On Fri, Apr 14, 2000 at 02:56:29PM +0200, Dominique Crétel wrote:
> Hi all,
> 
> I generate a lout source file with datas from somewhere.
> In this datas, I have sometimes specials charcaters like / , | and &.
> Is there any option which apply to data quote them like:
> 
> data = The wind is blowing,  the rain is falling, Cook & Co is working hard.
> 
> @Option { data }
> 

As I see it, this is not an lout problem.  What you apparently want to
do is automatically edit output from a program.

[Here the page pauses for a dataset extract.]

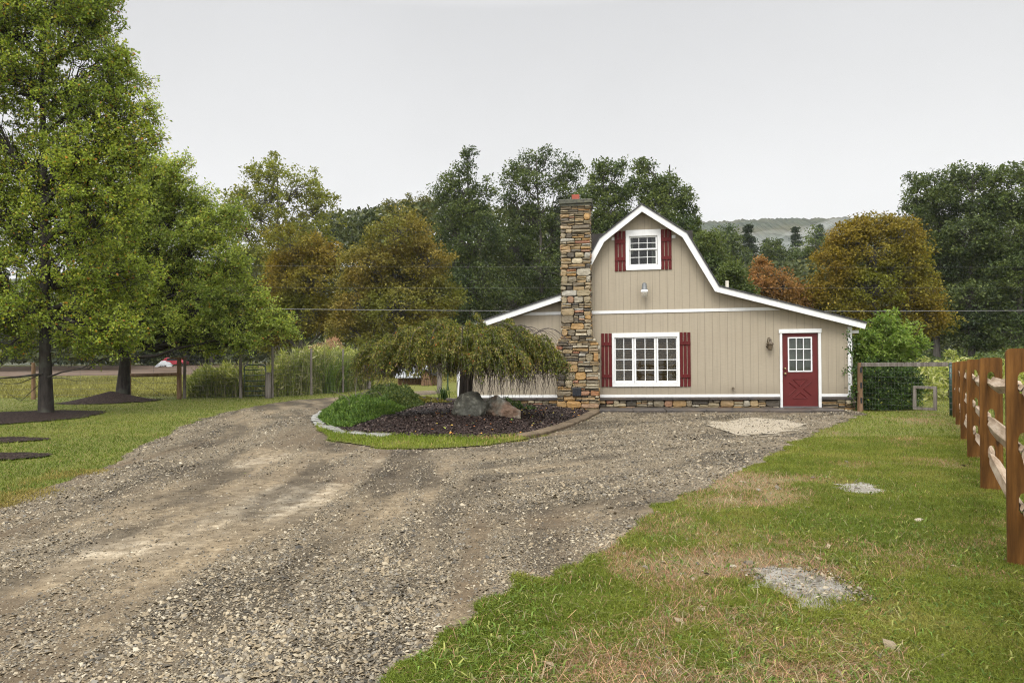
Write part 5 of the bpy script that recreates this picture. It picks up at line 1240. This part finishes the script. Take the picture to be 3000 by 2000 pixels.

I see from your headers that you use Microsoft, so I doubt that this
answer will help you much, but, this is what UNIX utilities like sed,
awk, and perl are there for.  (I believe you can get awk and perl for
Microsoft systems.)

For example, the simplest of these utilities is sed, and suppose your
data are generated using a program called myprog, and that the output is
sent to stdout.

$myprog | sed sed 's|\|"\"|g \
> s/&/"&"/g' 

and that would generate the input file, transforming / into "/" and &
into "&".  The output is written to stdout.  (The last "\" on the first
line comes from pressing "Enter", and the shell signals this by writing
the \ and the end of the line and the > at the beginning of the second.)
The actual sed script would contain more conversions, but you get the
picture.


You will of course need a file, call it head, containing

@SysInclude{ tab }
@SysInclude{ tbl }
etc

to start the lout document correctly, and another file, call it tail,
containing stuff like

@End
@Text

to finish the lout document correctly.  So, (at the risk of turning you
off UNIX altogether) you could enter something like

$cat head <(myprog | sed sed 's|\|"\"|g \
> s/&/"&"/g') tail | lout | lpr

This assembles the lout source file from the file head, the output of
myprog, and the file tail, runs the resulting lout source code through
lout, and pipes the postscript output to the default printer.  There are
no intermediary files that are written to disk :-).

It is a nice design feature that, by default, it reads from stdin, and
writes to stdout, making this sort of thing possible.